• _EXERCISE INSTRUCTIONS_
Reproduce the material word for word; the images stay out.

• _DATA SEGMENT_
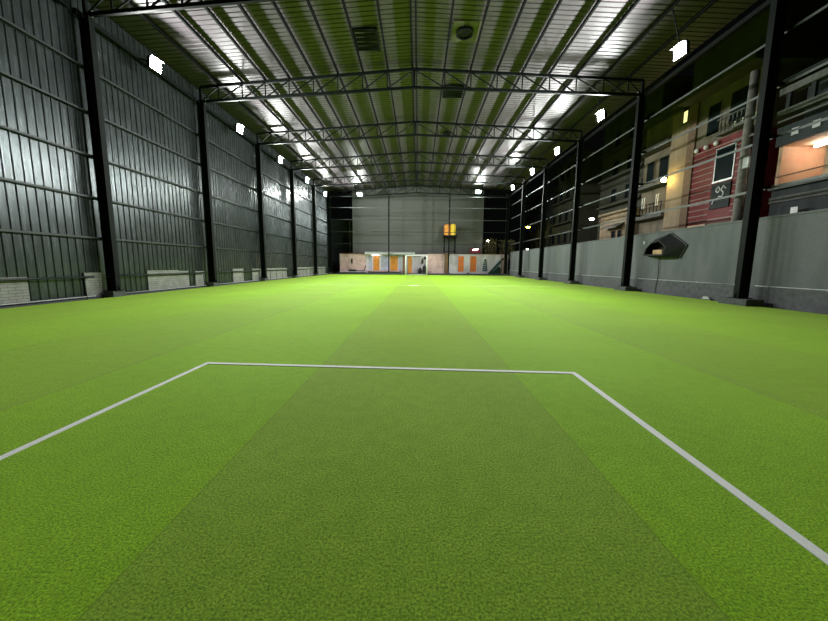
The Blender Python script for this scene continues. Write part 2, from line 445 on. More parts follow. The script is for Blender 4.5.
# ---------------------------------------------------------------- roof trusses
def L(w): return [(-w / 2, -w / 2), (w / 2, -w / 2), (w / 2, -w / 2 + 0.02), (-w / 2 + 0.02, -w / 2 + 0.02), (-w / 2 + 0.02, w / 2), (-w / 2, w / 2)]
def make_truss():
    r = thing('roof_truss', (0, 0, 0), 'x', 'roof truss')
    for (xe, nm) in ((COLL, 'a'), (COLR, 'b')):
        part('top_chord', MB().bar((xe, 0, top_z(xe)), (RX, 0, TZ_R), 0.12, 0.14), M['steel'], r)
        part('bottom_chord', MB().bar((xe, 0, bot_z(xe) + .06), (RX, 0, BZ_R), 0.12, 0.14), M['steel'], r)
        pj = PAN[-1 if nm == 'a' else 1] + [xe]
        for i in range(0, 9):
            x0 = pj[i]; x1 = pj[i + 1]
            if i > 0:
                part('vertical_member', MB().bar((x0, 0, bot_z(x0) + .05), (x0, 0, top_z(x0) - .05), 0.06, 0.06, up=(0, 1, 0)), M['steel'], r)
            part('diagonal_member', MB().bar((x0, 0, top_z(x0) - .04), (x1, 0, bot_z(x1) + .05), 0.055, 0.055, up=(0, 1, 0)), M['steel'], r)
        part('end_member', MB().bar((xe, 0, bot_z(xe)), (xe, 0, top_z(xe)), 0.12, 0.12, up=(0, 1, 0)), M['steel'], r)
    part('king_post', MB().bar((RX, 0, BZ_R - .03), (RX, 0, TZ_R), 0.10, 0.08, up=(0, 1, 0)), M['steel'], r)
    return r
proto = make_truss()
for k in range(6):
    o = proto if k == 0 else copy_tree(proto)
    o.location = (0, YK(k) + (DY[-1][k] + DY[1][k]) / 2, 0); o.rotation_euler.z = math.atan2(DY[1][k] - DY[-1][k], COLR - COLL)
    o['label'] = ['nearest dark lattice roof truss, cut off by the top of the photo',
                  'second nearest dark lattice truss, the largest with its whole span showing',
                  'third dark lattice roof truss from the camera',
                  'fourth dark lattice roof truss from the camera',
                  'fifth dark lattice roof truss from the camera',
                  'farthest dark lattice roof truss, above the end wall of the hall'][k]
    o['group'] = 'lattice roof trusses'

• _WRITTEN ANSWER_
The Blender Python script for this scene continues. Write part 2, from line 445 on. More parts follow. The script is for Blender 4.5.
# ---------------------------------------------------------------- roof trusses
def L(w): return [(-w / 2, -w / 2), (w / 2, -w / 2), (w / 2, -w / 2 + 0.02), (-w / 2 + 0.02, -w / 2 + 0.02), (-w / 2 + 0.02, w / 2), (-w / 2, w / 2)]
def make_truss():
    r = thing('roof_truss', (0, 0, 0), 'x', 'roof truss')
    for (xe, nm) in ((COLL, 'a'), (COLR, 'b')):
        part('top_chord', MB().bar((xe, 0, top_z(xe)), (RX, 0, TZ_R), 0.12, 0.14), M['steel'], r)
        part('bottom_chord', MB().bar((xe, 0, bot_z(xe) + .06), (RX, 0, BZ_R), 0.12, 0.14), M['steel'], r)
        pj = PAN[-1 if nm == 'a' else 1] + [xe]
        for i in range(0, 9):
            x0 = pj[i]; x1 = pj[i + 1]
            if i > 0:
                part('vertical_member', MB().bar((x0, 0, bot_z(x0) + .05), (x0, 0, top_z(x0) - .05), 0.06, 0.06, up=(0, 1, 0)), M['steel'], r)
            part('diagonal_member', MB().bar((x0, 0, top_z(x0) - .04), (x1, 0, bot_z(x1) + .05), 0.055, 0.055, up=(0, 1, 0)), M['steel'], r)
        part('end_member', MB().bar((xe, 0, bot_z(xe)), (xe, 0, top_z(xe)), 0.12, 0.12, up=(0, 1, 0)), M['steel'], r)
    part('king_post', MB().bar((RX, 0, BZ_R - .03), (RX, 0, TZ_R), 0.10, 0.08, up=(0, 1, 0)), M['steel'], r)
    return r
proto = make_truss()
for k in range(6):
    o = proto if k == 0 else copy_tree(proto)
    o.location = (0, YK(k) + (DY[-1][k] + DY[1][k]) / 2, 0); o.rotation_euler.z = math.atan2(DY[1][k] - DY[-1][k], COLR - COLL)
    o['label'] = ['nearest dark lattice roof truss, cut off by the top of the photo',
                  'second nearest dark lattice truss, the largest with its whole span showing',
                  'third dark lattice roof truss from the camera',
                  'fourth dark lattice roof truss from the camera',
                  'fifth dark lattice roof truss from the camera',
                  'farthest dark lattice roof truss, above the end wall of the hall'][k]
    o['group'] = 'lattice roof trusses'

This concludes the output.